Quattro i fattori di debolezza dell'economia sannita Economia

A dispetto dell’estate incombente, “Luci d’inverno” potrebbe essere, con una citazione cinematografica, il titolo per l’incerto stato di salute dell’economia sannita: il profilo tracciato nell’Osservatorio economico della provincia di Benevento, pubblicazione a cura della Camera di Commercio di Benevento in collaborazione con l’Istituto Tagliacarne, è quello di una provincia che fatica a uscire dal cono d’ombra della crisi. Lo tsunami della recessione, che ha scosso tra il 2009 e il 2010 l’economia globale, è solo il “filo di paglia che fa scoppiare il cammello”. A monte ci sono infatti debolezze strutturali che compromettono la capacità di reazione del sistema economico sannita. Un tallone di Achille che, per gli autori della ricerca, poggia su quattro fattori di debolezza.

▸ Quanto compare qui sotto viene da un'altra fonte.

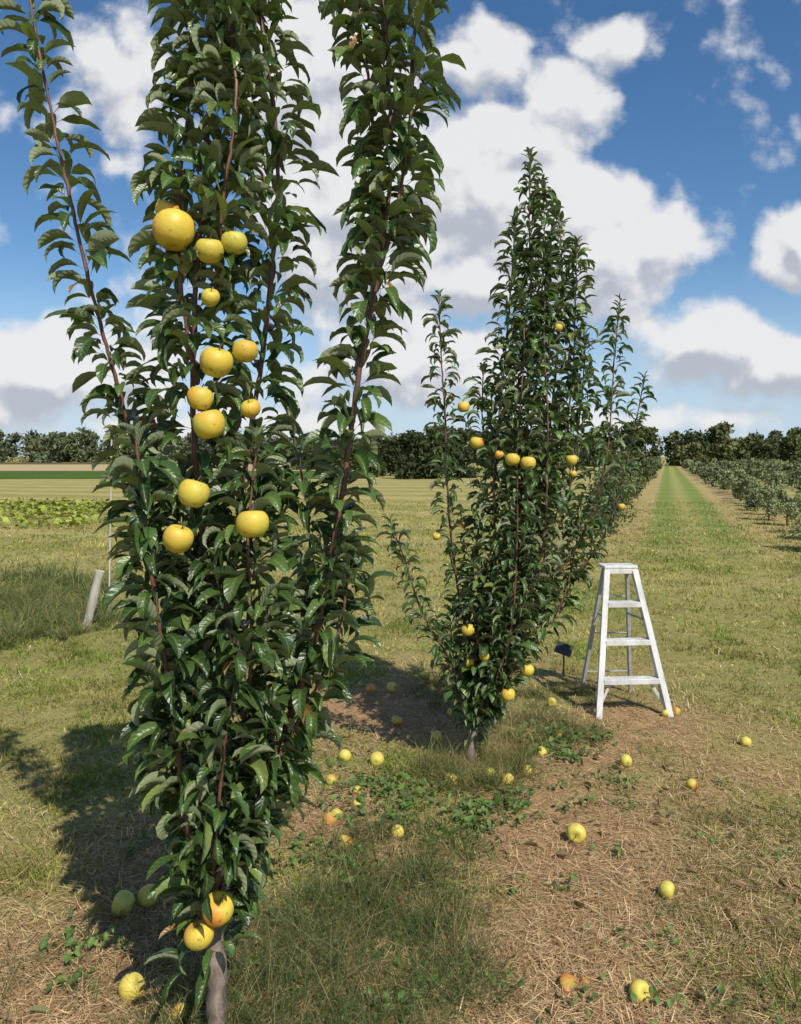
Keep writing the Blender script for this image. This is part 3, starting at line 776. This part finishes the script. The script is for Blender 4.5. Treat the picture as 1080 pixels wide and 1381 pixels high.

1)La dipendenza dai consumi delle famiglie locali.

Per la maggior parte delle imprese sannite non esistono mercati di sbocco al di fuori di quelli locali: una configurazione del mercato forse adatta per l’epoca medievale, non certo per un’economia globalizzata come quella attuale. Tanto più che i consumi sono modesti, solo 11mila euro all’anno (mille in meno rispetto alla media del Mezzogiorno, 4mila in meno nel confronto con la media nazionale) e i conti in rosso sempre più diffusi, per sostenere lo stesso tenore di vita seppure con redditi più bassi.

2)La scarsa capacità di investimento delle imprese.

Nel complesso il tessuto produttivo mostra un livello di produttività modesto, determinato sicuramente anche da fattori contingenti, ma soprattutto dalla scarsa propensione agli investimenti. Le cause, secondo i ricercatori, vanno ricercate nella struttura produttiva (eccessiva concentrazione di piccole imprese, specie nell’agricoltura, dove la dimensione media non supera l’ettaro) e nelle difficoltà di accesso al credito, a causa dell’alto rischio di insolvenza.

3)I risvolti sociali.

Alle debolezze economiche fanno da contrappunto le fragilità sociali. La precarietà dell’assetto produttivo o si ripercuote in primo luogo sul mercato del lavoro, che mostra un alto tasso di irregolarità: su 100 lavoratori, 12 non hanno un contratto in regola, un dato che fa di Benevento la 33° provincia in Italia con la più ampia fascia di sommerso. Il fenomeno del lavoro “in nero”, si legge nella ricerca, è peraltro in continuo aumento, poiché la dinamica del costo del lavoro tende a superare quella della produttività.

4)La struttura demografica.

Un problema specifico della provincia sannita dal punto di vista demografico è il peso rilevante degli “inattivi”, giovani di età inferiore a quella dell’obbligo scolastico ma soprattutto anziani, che gravano sul bilancio familiare. In particolare, il Sannio è costretto a fare i conti con un indice di vecchiaia da Matusalemme, superiore di oltre 50 punti percentuali alla media regionale (146,3 contro 96,5).

Conclusioni.

Difficile, alla luce di queste debolezze strutturali, agganciarsi al treno (lento) della ripresa. Nel 2010 il Prodotto Interno Lordo provinciale ha segnato un riduzione dell’1,1% rispetto al 2009, ma se si considera il biennio 2009-2010 il dato è ben più pesante (-5,7%). Calano, inevitabilmente, anche gli occupati (-6,4%, il triplo del dato nazionale), ma soprattutto aumentano i disoccupati (9,7%) e diminuiscono le forze lavoro (-5%): un certo numero di disoccupati ha così rinunciato alla ricerca attiva di un posto di lavoro. In controtendenza rispetto a un quadro complessivamente negativo la performance del commercio estero (+ 35%), che supera di 18 punti percentuali la crescita media regionale e di 20 quella nazionale. Tuttavia, in termini assoluti, l’economia beneventana fatica ad “aggredire” i mercati esteri, nella misura in cui le sue esportazioni rappresentano solo l’1,1% del totale regionale. Nondimeno, il buon andamento dell’export accende i riflettori su alcuni comparti di eccellenza su cui potrebbe innestarsi la ripresa, come il settore delle componenti informatiche e quello delle telecomunicazioni, che insieme hanno incrementato le vendite sull’estero del 449%.